Baby bald eagle returns home in Pascagoula after extensive rehabilitation
PASCAGOULA, Miss. (WXXV) — A baby bald eagle is returning home in Pascagoula after extensive rehabilitation.
It’s a big day for Woodside Wildlife Rescue. A bald eaglet is finally reuniting with its family and home two months after falling from an 80-foot nesting platform on Singing River Island.
Back in March, WXXV’s Megan Fayard joined Woodside Wildlife Rescue to watch the eaglet and its sibling return to a newly built nesting platform after that dangerous fall, but only one of the babies was able to go home that day.
“We originally came out here back on the 11th of March. We got the call saying that the platform back here behind us had gotten blown down in heavy winds. We came out here because two baby eaglets had landed on the ground. We came out here the very next day to bring them back out after we assessed them to make sure that they were okay, and that’s when we noticed that one of them had a broken leg. So, we built the platform, we placed the one out here, and we took the other one back,” said Alison Sharpe, a board member with Woodside Wildlife Rescue.
The eaglet was then taken to an area vet, its leg was placed in a cast, and it was sent upstate to Debbie Crum at Magnolia Wildlife in Olive Branch for further care.

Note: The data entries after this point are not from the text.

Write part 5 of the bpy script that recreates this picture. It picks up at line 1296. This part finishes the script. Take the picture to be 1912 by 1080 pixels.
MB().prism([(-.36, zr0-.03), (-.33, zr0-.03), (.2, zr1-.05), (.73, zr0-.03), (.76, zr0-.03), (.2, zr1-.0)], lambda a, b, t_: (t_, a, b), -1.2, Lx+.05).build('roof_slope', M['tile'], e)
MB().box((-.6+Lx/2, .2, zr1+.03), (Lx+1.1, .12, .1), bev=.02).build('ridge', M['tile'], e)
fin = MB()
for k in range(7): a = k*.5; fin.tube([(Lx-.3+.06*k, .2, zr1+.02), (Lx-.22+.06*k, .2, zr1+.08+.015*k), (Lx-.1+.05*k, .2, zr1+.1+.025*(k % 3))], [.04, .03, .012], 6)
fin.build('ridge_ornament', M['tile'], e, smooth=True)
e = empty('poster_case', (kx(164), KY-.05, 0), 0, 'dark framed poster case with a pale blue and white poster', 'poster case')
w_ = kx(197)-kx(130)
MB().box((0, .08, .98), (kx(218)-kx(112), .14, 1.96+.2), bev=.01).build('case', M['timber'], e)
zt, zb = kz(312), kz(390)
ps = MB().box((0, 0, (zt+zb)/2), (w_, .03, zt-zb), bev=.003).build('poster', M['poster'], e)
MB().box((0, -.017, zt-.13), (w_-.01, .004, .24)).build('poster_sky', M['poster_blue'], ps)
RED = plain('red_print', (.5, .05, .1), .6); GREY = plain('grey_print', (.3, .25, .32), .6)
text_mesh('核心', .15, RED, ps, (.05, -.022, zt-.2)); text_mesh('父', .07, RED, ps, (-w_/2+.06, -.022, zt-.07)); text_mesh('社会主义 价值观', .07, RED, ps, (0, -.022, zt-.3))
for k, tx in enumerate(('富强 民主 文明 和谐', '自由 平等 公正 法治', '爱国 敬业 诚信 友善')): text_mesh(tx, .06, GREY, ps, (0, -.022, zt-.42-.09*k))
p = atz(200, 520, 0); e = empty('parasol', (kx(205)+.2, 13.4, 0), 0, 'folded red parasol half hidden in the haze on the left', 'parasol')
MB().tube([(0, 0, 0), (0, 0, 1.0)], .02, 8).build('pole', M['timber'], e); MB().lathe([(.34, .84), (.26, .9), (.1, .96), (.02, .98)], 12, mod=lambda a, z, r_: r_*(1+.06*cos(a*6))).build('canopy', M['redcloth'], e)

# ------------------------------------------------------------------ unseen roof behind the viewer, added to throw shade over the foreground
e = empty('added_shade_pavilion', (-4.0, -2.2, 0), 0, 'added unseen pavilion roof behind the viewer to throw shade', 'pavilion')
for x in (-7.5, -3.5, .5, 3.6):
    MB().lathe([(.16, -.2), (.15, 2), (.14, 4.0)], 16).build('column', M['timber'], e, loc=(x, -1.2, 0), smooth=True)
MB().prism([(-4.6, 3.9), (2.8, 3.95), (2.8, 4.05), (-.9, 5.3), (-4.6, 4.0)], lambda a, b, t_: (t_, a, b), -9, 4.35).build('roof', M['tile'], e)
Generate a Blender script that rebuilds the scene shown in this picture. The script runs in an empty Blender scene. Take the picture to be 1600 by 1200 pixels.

“When we get these young animals in like this that aren’t self feeding, we have to make sure that they can capture and kill their prey before they can be released. So, she went through what we just commonly call “mouse hunting school.” Of course, you know, an eagle eats things much larger than mice, but she was very self-supportive before she was brought back down here yesterday, and Mrs. Paula [Woodside] called and said ‘When should we release this eagle?’ I said, ‘Tomorrow,'” Sharpe said.
Now, after weeks of rehabilitation and recovery, the second eaglet is finally getting its chance to return to the wild — and back to the place where its story began — a safe and happy return home thanks to rehab efforts across Mississippi.
“I think it’s really important to get these animals back with their families, or out into the proximity of which they come from,” said Sharpe. “It’s always a bitter-sweet thing when you get them in and then you have to release them, because you do become attached to them. They’re just such magnificent animals, but in our hearts, this is the best thing.”